Abgesehen von der schockierenden Wirkung, die die Lektüre von de Sade zweifellos hat, war und ist die geistesgeschichtliche Wirkung vielfältig. Werke wie Juliette, kurz nach ihrem Erscheinen auch als Raubdrucke viel gelesen, kamen im 19. Jahrhundert unter Verschluss. Autoren und Denker von den Romantikern Edgar Alan Poe und Thomas De Quincey über Charles Baudelaire bis zu den Symbolisten setzten sich aber mit den Schriften und Gedanken de Sades auseinander, ebenso die Surrealisten im 20. Jahrhundert sowie zahlreiche philosophisch-literarische Denker bis in die Gegenwart. So widmeten etwa Theodor W. Adorno und Max Horkheimer in Die Dialektik der Aufklärung ein Kapitel der Juliette.
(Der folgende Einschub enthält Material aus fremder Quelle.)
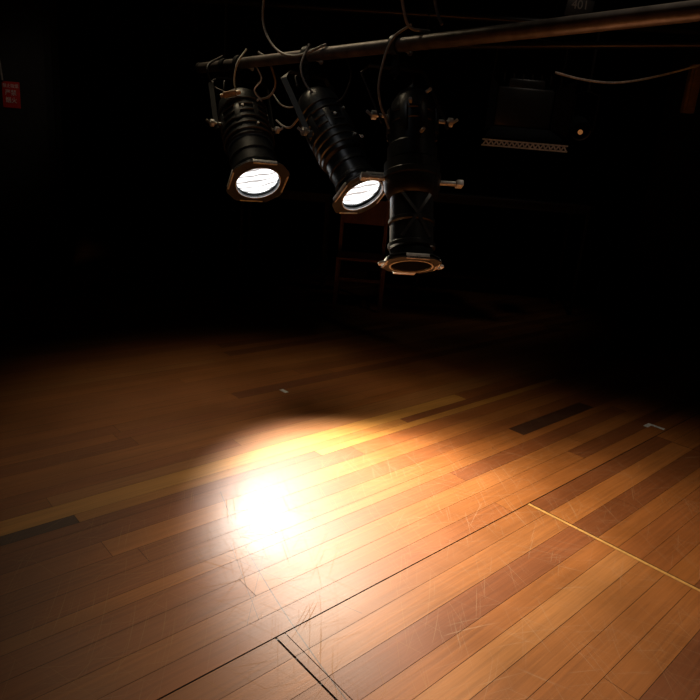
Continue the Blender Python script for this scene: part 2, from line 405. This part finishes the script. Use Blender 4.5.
h3=[(.09,.40),(.10,.41),(.10,.47),(.092,.48),(.092,.56),(.096,.563),(.096,.572),(.092,.575),(.092,.60),(.096,.603),(.096,.612),(.092,.615),(.085,.66),(.06,.70),(.03,.72)]
r3=spotlight((.21,2.42,.865),(.166,2.70,1.49),2.70,.215,h3,b3,.60,False,'unlit black profile spotlight pointing down, tan-edged front frame and shutter handles',handles=True)

def aim(lo,frm,to):
    lo.matrix_world=Matrix.Translation(frm)@(Vector(to)-Vector(frm)).to_track_quat('-Z','Y').to_matrix().to_4x4()
def setbeam(r,target,power,size,blend,rad,col):
    root,mw,ld,lo,C,A=r
    p=C+A*.03
    aim(lo,p,target); lo.parent=root; lo.matrix_parent_inverse=root.matrix_world.inverted()
    ld.energy=power; ld.spot_size=math.radians(size); ld.spot_blend=blend; ld.shadow_soft_size=rad; ld.color=col
setbeam(r1,(.13,2.15,0),510,50,1,.11,(1,.93,.82))
setbeam(r2,(.42,1.98,0),115,96,1,.07,(1,.84,.62))
def spot(name,frm,to,e,size,rad,col,blend=1):
    ld=bpy.data.lights.new(name,'SPOT'); lo=bpy.data.objects.new(name,ld); COL.objects.link(lo)
    aim(lo,frm,to); ld.energy=e; ld.spot_size=math.radians(size); ld.spot_blend=blend; ld.shadow_soft_size=rad; ld.color=col
# overhead stage lamp out of view, then added fill spots without fixtures
spot('overhead_stage_lamp',(1.5,1.7,3.8),(1.05,1.75,0),135,55,.2,(1,.84,.64))
spot('upstage_fill',(-1.5,4.0,3.8),(-.15,2.45,0),185,46,.6,(1,.80,.52))  # invented fill from behind, brightens the far floor under the rig
spot('sign_fill',(-1.9,3.6,3.6),(-3.05,5.6,1.5),18,22,.1,(1,.85,.7))  # unseen spot added so the red sign shows up
spot('backstage_fill',(1.6,3.7,3.6),(1.3,4.8,1.9),8,42,.1,(1,.85,.7))  # added fill, lifts the rear fixtures and background out of the dark
spot('rig_fill',(-.9,1.6,3.6),(-.15,3.05,1.45),10,30,.08,(.95,.97,1))  # added weak fill to bring out the fixture bodies and cables

# ------------------------------------------------------------------ cables at the rig
cable('power_cable',[(-.553,3.30,1.99),(-.55,3.28,1.83),(-.477,3.2,1.716),(-.365,3.08,1.67),(-.22,3.0,1.715)],.006,M_tancable,'tan cable drooping from above over the front pipe')
cable('power_cable',[(.127,2.6,1.741),(.057,2.6,1.681),(.025,2.58,1.553),(.032,2.56,1.46),(.078,2.55,1.359)],.005,M_tancable,'tan supply cable',parent=r3[0])
cable('power_cable',[(.063,2.6,1.90),(.097,2.6,1.775),(.128,2.60,1.728),(.2,2.6,1.722)],.006,M_tancable,'short cable dropping onto the pipe')
cable('power_cable',[(.19,2.62,1.90),(.215,2.6,1.80),(.24,2.58,1.745)],.006,M_tancable,'short cable dropping behind the pipe')
cable('power_cable',[(-.82,3.62,1.72),(-.87,3.5,1.65),(-.84,3.48,1.56),(-.776,3.46,1.528),(-.73,3.45,1.50)],.006,M_rubber,'black supply cable',parent=r1[0])
cable('power_cable',[(-.60,3.45,1.73),(-.542,3.42,1.69),(-.50,3.42,1.586),(-.53,3.42,1.52),(-.60,3.44,1.50)],.006,M_tancable,'tan supply cable loop',parent=r1[0])
cable('power_cable',[(-.66,3.45,1.74),(-.70,3.42,1.66),(-.71,3.42,1.56),(-.66,3.42,1.49)],.005,M_white,'pale supply cable',parent=r1[0])
cable('power_cable',[(-.62,3.44,1.68),(-.57,3.40,1.60),(-.60,3.38,1.54),(-.56,3.38,1.49)],.004,M_white,'thin pale cable',parent=r1[0])
cable('power_cable',[(-.47,3.3,1.40),(-.42,3.22,1.37),(-.38,3.2,1.37),(-.33,3.16,1.43)],.005,M_tancable,'slack tan cable',parent=r2[0])
cable('power_cable',[(-.49,3.3,1.52),(-.44,3.24,1.47),(-.38,3.2,1.46),(-.32,3.14,1.50)],.004,M_tancable,'slack tan cable',parent=r2[0])
cable('power_cable',[(-.30,3.05,1.72),(-.33,3.02,1.62),(-.29,3.0,1.53),(-.22,3.0,1.50)],.005,M_tancable,'tan supply cable',parent=r2[0])
cable('power_cable',[(-.14,3.0,1.69),(-.10,2.98,1.60),(-.13,2.98,1.50),(-.20,3.0,1.46)],.005,M_rubber,'black supply cable',parent=r2[0])
bm=bmesh.new(); box(bm,(0,0,0),(.07,.03,.028),Matrix.Identity(4),.005); rod(bm,(.03,0,0),(.055,0,0),.011); rod(bm,(-.05,0,0),(-.03,0,0),.009)
o=mesh_obj('cable_connector',bm,M_orange,r1[0],Matrix.Translation((-.72,3.36,1.51))@Matrix.Rotation(-.25,4,'Y'),label='pale orange inline cable connector')

# ------------------------------------------------------------------ rear floodlight with louvre
fx=1.13; FP=rear_at(fx); fy=FP.y
root=empty('flood_light',FP); tag(root,'large black floodlight with open hood and grille strip','stage light')
cable('power_cable',[(1.22,4.55,1.93),(1.42,4.55,1.90),(1.65,4.55,1.90),(1.92,4.55,1.965),(2.25,4.55,2.08)],.008,M_white,'white sagging supply cable',parent=root)
bm=bmesh.new()
box(bm,(fx,fy+.10,1.73),(.42,.22,.28),Matrix.Identity(4),.02); box(bm,(fx,fy+.08,1.895),(.27,.15,.07),Matrix.Identity(4),.015)
for i in range(6): box(bm,(fx-.17+i*.068,fy+.1,1.935),(.01,.18,.06))
mesh_obj('housing',bm,M_black,root)
bm=bmesh.new()
for s in (-1,1):
    vs=[bm.verts.new(p) for p in ((fx+s*.215,fy-.01,1.87),(fx+s*.215,fy-.01,1.59),(fx+s*.30,fy-.19,1.54),(fx+s*.30,fy-.19,1.92))]; bm.faces.new(vs)
vs=[bm.verts.new(p) for p in ((fx-.215,fy-.01,1.59),(fx+.215,fy-.01,1.59),(fx+.30,fy-.19,1.50),(fx-.30,fy-.19,1.50))]; bm.faces.new(vs)
bmesh.ops.solidify(bm,geom=bm.faces[:],thickness=.006)
mesh_obj('hood',bm,M_dbronze,root,smooth=False)
gy=fy-.20
bm=bmesh.new(); box(bm,(fx,gy,1.478),(.62,.02,.010)); box(bm,(fx,gy,1.440),(.62,.02,.010))
for i in range(16):
    a=fx-.30+i*.0375; sweep(bm,[(a,gy-.005,1.444),(a+.019,gy-.005,1.474)],rect(.006,.010)); sweep(bm,[(a+.019,gy-.005,1.474),(a+.0375,gy-.005,1.444)],rect(.006,.010))
mesh_obj('grille_strip',bm,M_white,root,label='pierced pale metal grille strip',smooth=False)
bm=bmesh.new(); sweep(bm,[(fx-.25,fy+.05,1.73),(fx-.25,fy,2.18),(fx,fy,2.20),(fx+.25,fy,2.18),(fx+.25,fy+.05,1.73)],rect(.03,.006),up=Vector((-1,0,0))); rod(bm,(fx,fy,2.18),(fx,fy,2.32),.012)
mesh_obj('yoke',bm,M_black,root,smooth=False)

def par_can(x,z,label,lit,s=1):
    P=rear_at(x); y=P.y
    root=empty('par_can',P); tag(root,label,'stage light')
    mw=Matrix.Translation((x,y,z))@Matrix.Rotation(math.radians(-65),4,'X')@Matrix.Diagonal((s,s,s,1))
    bm=bmesh.new(); lathe(bm,[(.10,0),(.10,.16),(.085,.20),(.06,.24),(.06,.30),(.03,.31)],32,caps=False); lathe(bm,[(.094,.02),(.1,0)],32,caps=False)
    mesh_obj('housing',bm,M_black,root,mw)
    bm=bmesh.new(); lathe(bm,[(.09,.06),(.06,.10),(.02,.12)],32)
    mesh_obj('reflector',bm,M_darklens,root,mw)
    if lit:
        bm=bmesh.new(); bmesh.ops.create_uvsphere(bm,u_segments=16,v_segments=10,radius=.026,matrix=Matrix.Translation((.0,.02,.03)))
        mesh_obj('pilot_lamp',bm,emis('amber_glow',(1,.40,.12),.18),root,mw,label='dim amber glowing bulb')
    h=min(.25,P.z-z-.10)
    bm=bmesh.new(); sweep(bm,[(x-.12*s,y,z),(x-.12*s,y,z+h),(x,y,z+h+.03),(x+.12*s,y,z+h),(x+.12*s,y,z)],rect(.025,.005),up=Vector((-1,0,0))); rod(bm,(x,y,z+h+.02),P,.01)
    mesh_obj('yoke',bm,M_black,root,smooth=False)
par_can(1.57,1.60,'small black can light with dim amber bulb',True,.7)
par_can(-1.50,2.10,'black can light hanging from the rear pipe',False)
par_can(-.86,2.10,'black can light on the rear pipe above the spotlights',False)

tp=rear_at(1.40)
bm=bmesh.new(); box(bm,(0,0,0),(.19,.006,.12),Matrix.Identity(4),.002)
TZ=tp.z+.125
tg=mesh_obj('number_tag',bm,M_rubber,None,Matrix.Translation((tp.x,tp.y-.026,TZ-.03))@Matrix.Rotation(.1,4,'Y')); tag(tg,'small dark tag reading 401 on the rear pipe','tag')
def text(txt,size,mw,mat,parent):
    c=bpy.data.curves.new('t','FONT'); c.body=txt; c.size=size; c.extrude=.0008; c.align_x='CENTER'; c.align_y='CENTER'
    o=bpy.data.objects.new('t',c); COL.objects.link(o); bpy.context.view_layer.update()
    me=bpy.data.meshes.new_from_object(o.evaluated_get(bpy.context.evaluated_depsgraph_get())); bpy.data.objects.remove(o)
    o=bpy.data.objects.new('lettering',me); me.materials.clear(); me.materials.append(mat); COL.objects.link(o)
    o.matrix_world=mw; o.parent=parent; o.matrix_parent_inverse=parent.matrix_world.inverted(); return o
F=Matrix.Rotation(math.pi/2,4,'X')
text('401',.08,Matrix.Translation((tp.x,tp.y-.0305,TZ-.012))@F,M_tancable,tg)

# ------------------------------------------------------------------ red sign
bm=bmesh.new(); box(bm,(0,0,0),(.15,.008,.21),Matrix.Identity(4),.003)
sg=mesh_obj('wall_sign',bm,M_red,None,Matrix.Translation((-3.07,5.594,1.56))); tag(sg,'small red safety sign with white lettering on dark wall','sign')
text('禁止吸烟',.034,Matrix.Translation((-3.07,5.588,1.63))@F,M_white,sg)
text('严禁',.050,Matrix.Translation((-3.07,5.588,1.575))@F,M_white,sg)
text('烟火',.050,Matrix.Translation((-3.07,5.588,1.515))@F,M_white,sg)
cable('power_cable',[(-3.23,5.58,2.6),(-3.21,5.58,2.1),(-3.15,5.58,1.85),(-3.13,5.58,1.67)],.008,M_tancable,'thin cable running down the dark wall')
bm=bmesh.new(); box(bm,(2.68,5.66,2.07),(.10,.06,.38),Matrix.Identity(4),.006); box(bm,(2.68,5.62,2.07),(.06,.02,.30),Matrix.Identity(4),.004)
o=mesh_obj('wall_panel',bm,M_ochre); tag(o,'narrow ochre wooden panel mounted on the dark wall','panel')

# ------------------------------------------------------------------ dim furniture
root=empty('wooden_chair',(.03,5.5,0)); tag(root,'plain brown wooden chair standing in the shadows','chair')
def part(name,fn,mat,parent,smooth=False):
    bm=bmesh.new(); fn(bm); return mesh_obj(name,bm,mat,parent,smooth=smooth)
x,y=.03,5.5
part('seat',lambda bm:box(bm,(x,y,.45),(.44,.42,.03),Matrix.Identity(4),.008),M_brown,root)
for sx in (-1,1):
    part('leg',lambda bm:box(bm,(x+sx*.2,y-.19,.22),(.035,.035,.44),Matrix.Identity(4),.004),M_brown,root)
    part('leg',lambda bm:box(bm,(x+sx*.2,y+.19,.475),(.035,.035,.95),Matrix.Identity(4),.004),M_brown,root)
part('backrest',lambda bm:box(bm,(x,y+.19,.83),(.37,.022,.22),Matrix.Identity(4),.006),M_brown,root)
part('stretcher',lambda bm:(box(bm,(x-.2,y,.24),(.02,.35,.03)),box(bm,(x+.2,y,.24),(.02,.35,.03)),box(bm,(x,y,.24),(.40,.02,.03))),M_brown,root)
def table(x,y,w,d,h,label):
    root=empty('table',(x,y,0)); tag(root,label,'table')
    part('table_top',lambda bm:box(bm,(x,y,h-.0125),(w,d,.025),Matrix.Identity(4),.005),M_table,root)
    part('apron',lambda bm:(box(bm,(x,y-d/2+.05,h-.055),(w-.1,.015,.06)),box(bm,(x,y+d/2-.05,h-.055),(w-.1,.015,.06))),M_table,root)
    for sx in (-1,1):
        for sy in (-1,1):
            part('leg',lambda bm:box(bm,(x+sx*(w/2-.04),y+sy*(d/2-.04),(h-.025)/2),(.03,.03,h-.025),Matrix.Identity(4),.003),M_table,root)
table(-.75,6.3,.9,.5,.95,'dark table with slim legs in the shadows')
table(1.35,6.2,1.6,.6,1.05,'long dark work table in the shadows')

# ------------------------------------------------------------------ tape marks on the boards
def tape(us,label):
    bm=bmesh.new()
    for (u0,u1,v0,v1) in us:
        c=((u0+u1)/2,(v0+v1)/2,.0010); box(bm,c,(u1-u0,v1-v0,.0012))
    o=mesh_obj('tape_mark',bm,M_tape,None,Matrix.Rotation(TH,4,'Z'),smooth=False); tag(o,label,'tape')
tape([(1.905,1.93,2.52,2.575)],'tiny white tape scrap stuck on the floorboards')
tape([(3.30,3.37,1.145,1.17),(3.345,3.37,1.08,1.145)],'small white L-shaped tape mark on the floorboards')

w=bpy.data.worlds.new('world'); S.world=w; w.use_nodes=True
w.node_tree.nodes['Background'].inputs['Color'].default_value=(.002,.002,.002,1)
Da gerade in Juliette die wichtigsten Figuren Frauen sind und sich völlig unabhängig von traditionellen weiblichen Rollenklischees verhalten, verwundert es nicht, dass auch führende geistige Vertreterinnen der Frauenbewegung wie Angela Carter, Simone de Beauvoir, Susan Sontag oder Andrea Dworkin sich mit de Sade und dessen Werken auseinandergesetzt haben. Im deutschsprachigen Theater ist das Stück Die Verfolgung und Ermordung Jean Paul Marats dargestellt durch die Schauspieltruppe des Hospizes zu Charenton unter Anleitung des Herrn de Sade (1964) von Peter Weiss die bekannteste Auseinandersetzung mit de Sade.

Über den Autor

Donatien Alphonse François Marquis de Sade wird am 2. Juni 1740 in Paris geboren. Seine Eltern gehören einem alten, aber verarmten Adelshaus an. Nach der Kindheit in Paris und bei Verwandten in der Provence besucht er ab seinem zehnten Lebensjahr ein Jesuitenkolleg in Paris und anschließend die Militärakademie. Nach der Teilnahme am Siebenjährigen Krieg heiratet er 1763 Renée-Pélagie de Montreuil – vor allem aus finanziellen Gründen. In den folgenden Jahren führt de Sade ein ausschweifendes Leben, verkehrt mit Prostituierten und verführt zusammen mit seiner Frau sogar Hausmädchen und Diener. 1768 beschuldigt ihn eine junge Frau, er habe sie zur Sodomie gezwungen und dazu, sich auspeitschen zu lassen. Auch wenn es nicht zu einer Gerichtsverhandlung kommt, häufen sich die Berichte von den Orgien des Marquis. Er flieht zunächst auf sein Schloss in der Provence und 1772 nach Italien, um einem Todesurteil zu entgehen: Er ist angeklagt worden, mehrere Prostituierte mit vergifteten Bonbons zu einer Lustorgie verführt und dadurch den Tod einer der Damen verschuldet zu haben. 1777 kehrt er nach Paris zurück, wird inhaftiert und in die Festung Vincennes gesperrt. Das Todesurteil wird zwar aufgehoben, aber nach einem Fluchtversuch 1784 landet de Sade im feudalen Kerker der Bastille. Hier lebt er keineswegs bescheiden, lässt sich vom Leibkoch Essen ins Gefängnis bringen und widmet sich einem ausgedehnten Literaturstudium. Im Gefängnis beginnt er, sich ausgefallene Sexualpraktiken auszumalen, und verfasst Les 120 Journées de Sodome (Die 120 Tage von Sodom, veröffentlicht erst 1909). Später folgen unter anderem Justine (1791) sowie La Philosophie dans le boudoir (Die Philosophie im Boudoir, 1795). Kurz vor dem Sturm auf die Bastille wird de Sade in die Irrenanstalt von Charenton verlegt, allerdings im Verlauf der Französischen Revolution entlassen. Unter den Jakobinern und später unter Napoleon landet er immer wieder im Gefängnis. 1803 kommt de Sade erneut nach Charenton, wo er am 2. Dezember 1814 im Alter von 74 Jahren stirbt.